With the PRMF in place, stakeholders are now able to make informed, effective and fast decisions. Continually readjusting the sails is the most important part of navigating towards a goal, and pension funds must be able to do this effectively; it sounds simple, but without all the goals, risks and constraints laid out in a PRMF document, pension funds have struggled to make decisions at all. The next step in this initial phase of preparation and planning is to agree and make clear responsibilities for making and carrying out decisions, setting hard deadlines for completion and review.
“I may say that this is the greatest factor — the way in which the expedition is equipped — the way in which every difficulty is foreseen, and precautions taken for meeting or avoiding it. Victory awaits him who has everything in order — luck, people call it. Defeat is certain for him who has neglected to take the necessary precautions in time; this is called bad luck.”
— from The South Pole, by Roald Amundsen
Finally, as we will see later on, in step 7 is to follow-up, monitor the decision, compare actual results with expected results, and then generate new solutions, new courses of action, and readjust the sails.
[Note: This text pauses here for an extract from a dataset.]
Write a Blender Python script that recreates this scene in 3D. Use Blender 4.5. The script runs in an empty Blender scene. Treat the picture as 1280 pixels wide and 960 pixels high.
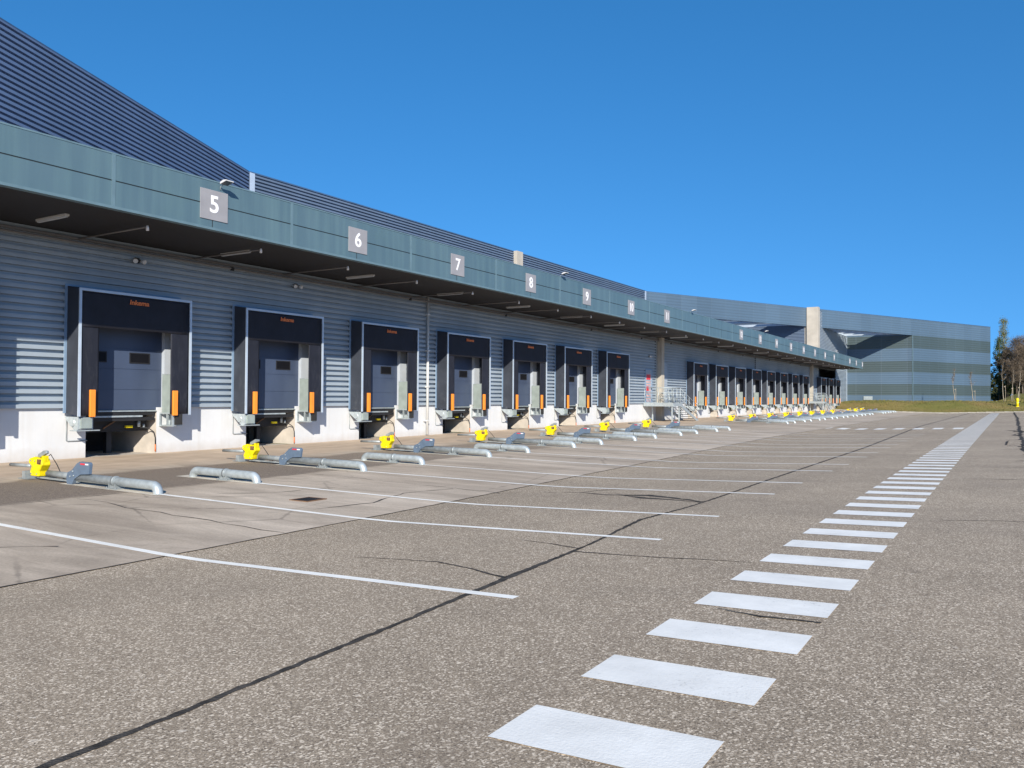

Unsurprisingly perhaps, clients who have implemented the PRMF and the 7 steps approach have been able to enhance their governance and achieve better results. Stating the goal and possible problems clearly significantly improves a pension plan’s governance structure by encouraging accountability, transparency and discipline between all key stakeholders. The framework, rather than constraining the pension fund, allows the stakeholders to be creative and develop many new solutions, as we will see later in the 7 steps, to meeting the goal of generating consistent and sustainable real returns to pay the pensioners and reach full funding. And it’s not just conjecture: research by Professor Gordon Clark from Oxford University shows that an enhanced governance framework can lead to a governance premium on investment returns, thereby materially improving the funding position of a fund.